## BEGIN Information supplied
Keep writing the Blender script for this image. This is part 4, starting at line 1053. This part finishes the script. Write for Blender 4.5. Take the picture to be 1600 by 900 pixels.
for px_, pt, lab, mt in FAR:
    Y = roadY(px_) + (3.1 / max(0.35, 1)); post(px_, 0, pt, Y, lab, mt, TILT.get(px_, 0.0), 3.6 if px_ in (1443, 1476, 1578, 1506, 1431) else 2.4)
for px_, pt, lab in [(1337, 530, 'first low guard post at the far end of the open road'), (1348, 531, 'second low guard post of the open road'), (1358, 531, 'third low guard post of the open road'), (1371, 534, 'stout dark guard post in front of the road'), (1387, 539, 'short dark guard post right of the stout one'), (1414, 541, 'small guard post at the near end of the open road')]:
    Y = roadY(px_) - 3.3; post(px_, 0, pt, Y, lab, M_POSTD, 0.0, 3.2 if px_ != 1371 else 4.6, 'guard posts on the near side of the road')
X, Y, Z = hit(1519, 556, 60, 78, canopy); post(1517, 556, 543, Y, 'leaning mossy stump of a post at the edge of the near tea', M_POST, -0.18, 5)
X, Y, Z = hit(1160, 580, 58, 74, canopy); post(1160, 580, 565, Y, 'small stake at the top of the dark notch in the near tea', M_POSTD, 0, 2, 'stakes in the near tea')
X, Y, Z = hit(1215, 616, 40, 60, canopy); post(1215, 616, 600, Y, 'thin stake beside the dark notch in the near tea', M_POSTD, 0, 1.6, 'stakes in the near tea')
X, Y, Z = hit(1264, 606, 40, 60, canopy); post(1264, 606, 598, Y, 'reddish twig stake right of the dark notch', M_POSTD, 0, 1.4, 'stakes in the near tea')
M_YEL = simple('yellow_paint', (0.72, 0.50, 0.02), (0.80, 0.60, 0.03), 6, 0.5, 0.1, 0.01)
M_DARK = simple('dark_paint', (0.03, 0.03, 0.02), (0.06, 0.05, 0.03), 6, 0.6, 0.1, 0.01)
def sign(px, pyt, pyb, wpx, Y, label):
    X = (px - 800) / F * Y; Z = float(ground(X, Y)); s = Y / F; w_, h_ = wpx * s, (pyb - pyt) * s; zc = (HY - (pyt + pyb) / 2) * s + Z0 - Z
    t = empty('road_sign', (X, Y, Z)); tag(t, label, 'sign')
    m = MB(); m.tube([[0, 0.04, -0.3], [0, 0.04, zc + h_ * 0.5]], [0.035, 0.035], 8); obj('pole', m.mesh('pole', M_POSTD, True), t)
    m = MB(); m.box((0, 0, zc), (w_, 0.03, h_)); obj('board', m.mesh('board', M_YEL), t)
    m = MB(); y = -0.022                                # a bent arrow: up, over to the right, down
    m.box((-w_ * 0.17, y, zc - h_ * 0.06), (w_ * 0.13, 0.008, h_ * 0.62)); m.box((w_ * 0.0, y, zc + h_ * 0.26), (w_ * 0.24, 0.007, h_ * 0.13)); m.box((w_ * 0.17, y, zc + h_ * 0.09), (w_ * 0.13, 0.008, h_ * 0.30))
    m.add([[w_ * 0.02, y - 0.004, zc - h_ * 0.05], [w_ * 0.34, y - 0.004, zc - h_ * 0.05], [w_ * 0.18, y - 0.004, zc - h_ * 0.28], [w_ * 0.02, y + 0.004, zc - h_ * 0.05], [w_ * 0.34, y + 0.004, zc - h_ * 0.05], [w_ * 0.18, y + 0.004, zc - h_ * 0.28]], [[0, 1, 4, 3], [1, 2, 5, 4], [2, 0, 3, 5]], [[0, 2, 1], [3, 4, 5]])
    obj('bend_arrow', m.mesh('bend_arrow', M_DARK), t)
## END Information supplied
- **Short task**:
Extract all of the data shown above without alteration.

- **Output of the exercise**:
Keep writing the Blender script for this image. This is part 4, starting at line 1053. This part finishes the script. Write for Blender 4.5. Take the picture to be 1600 by 900 pixels.
for px_, pt, lab, mt in FAR:
    Y = roadY(px_) + (3.1 / max(0.35, 1)); post(px_, 0, pt, Y, lab, mt, TILT.get(px_, 0.0), 3.6 if px_ in (1443, 1476, 1578, 1506, 1431) else 2.4)
for px_, pt, lab in [(1337, 530, 'first low guard post at the far end of the open road'), (1348, 531, 'second low guard post of the open road'), (1358, 531, 'third low guard post of the open road'), (1371, 534, 'stout dark guard post in front of the road'), (1387, 539, 'short dark guard post right of the stout one'), (1414, 541, 'small guard post at the near end of the open road')]:
    Y = roadY(px_) - 3.3; post(px_, 0, pt, Y, lab, M_POSTD, 0.0, 3.2 if px_ != 1371 else 4.6, 'guard posts on the near side of the road')
X, Y, Z = hit(1519, 556, 60, 78, canopy); post(1517, 556, 543, Y, 'leaning mossy stump of a post at the edge of the near tea', M_POST, -0.18, 5)
X, Y, Z = hit(1160, 580, 58, 74, canopy); post(1160, 580, 565, Y, 'small stake at the top of the dark notch in the near tea', M_POSTD, 0, 2, 'stakes in the near tea')
X, Y, Z = hit(1215, 616, 40, 60, canopy); post(1215, 616, 600, Y, 'thin stake beside the dark notch in the near tea', M_POSTD, 0, 1.6, 'stakes in the near tea')
X, Y, Z = hit(1264, 606, 40, 60, canopy); post(1264, 606, 598, Y, 'reddish twig stake right of the dark notch', M_POSTD, 0, 1.4, 'stakes in the near tea')
M_YEL = simple('yellow_paint', (0.72, 0.50, 0.02), (0.80, 0.60, 0.03), 6, 0.5, 0.1, 0.01)
M_DARK = simple('dark_paint', (0.03, 0.03, 0.02), (0.06, 0.05, 0.03), 6, 0.6, 0.1, 0.01)
def sign(px, pyt, pyb, wpx, Y, label):
    X = (px - 800) / F * Y; Z = float(ground(X, Y)); s = Y / F; w_, h_ = wpx * s, (pyb - pyt) * s; zc = (HY - (pyt + pyb) / 2) * s + Z0 - Z
    t = empty('road_sign', (X, Y, Z)); tag(t, label, 'sign')
    m = MB(); m.tube([[0, 0.04, -0.3], [0, 0.04, zc + h_ * 0.5]], [0.035, 0.035], 8); obj('pole', m.mesh('pole', M_POSTD, True), t)
    m = MB(); m.box((0, 0, zc), (w_, 0.03, h_)); obj('board', m.mesh('board', M_YEL), t)
    m = MB(); y = -0.022                                # a bent arrow: up, over to the right, down
    m.box((-w_ * 0.17, y, zc - h_ * 0.06), (w_ * 0.13, 0.008, h_ * 0.62)); m.box((w_ * 0.0, y, zc + h_ * 0.26), (w_ * 0.24, 0.007, h_ * 0.13)); m.box((w_ * 0.17, y, zc + h_ * 0.09), (w_ * 0.13, 0.008, h_ * 0.30))
    m.add([[w_ * 0.02, y - 0.004, zc - h_ * 0.05], [w_ * 0.34, y - 0.004, zc - h_ * 0.05], [w_ * 0.18, y - 0.004, zc - h_ * 0.28], [w_ * 0.02, y + 0.004, zc - h_ * 0.05], [w_ * 0.34, y + 0.004, zc - h_ * 0.05], [w_ * 0.18, y + 0.004, zc - h_ * 0.28]], [[0, 1, 4, 3], [1, 2, 5, 4], [2, 0, 3, 5]], [[0, 2, 1], [3, 4, 5]])
    obj('bend_arrow', m.mesh('bend_arrow', M_DARK), t)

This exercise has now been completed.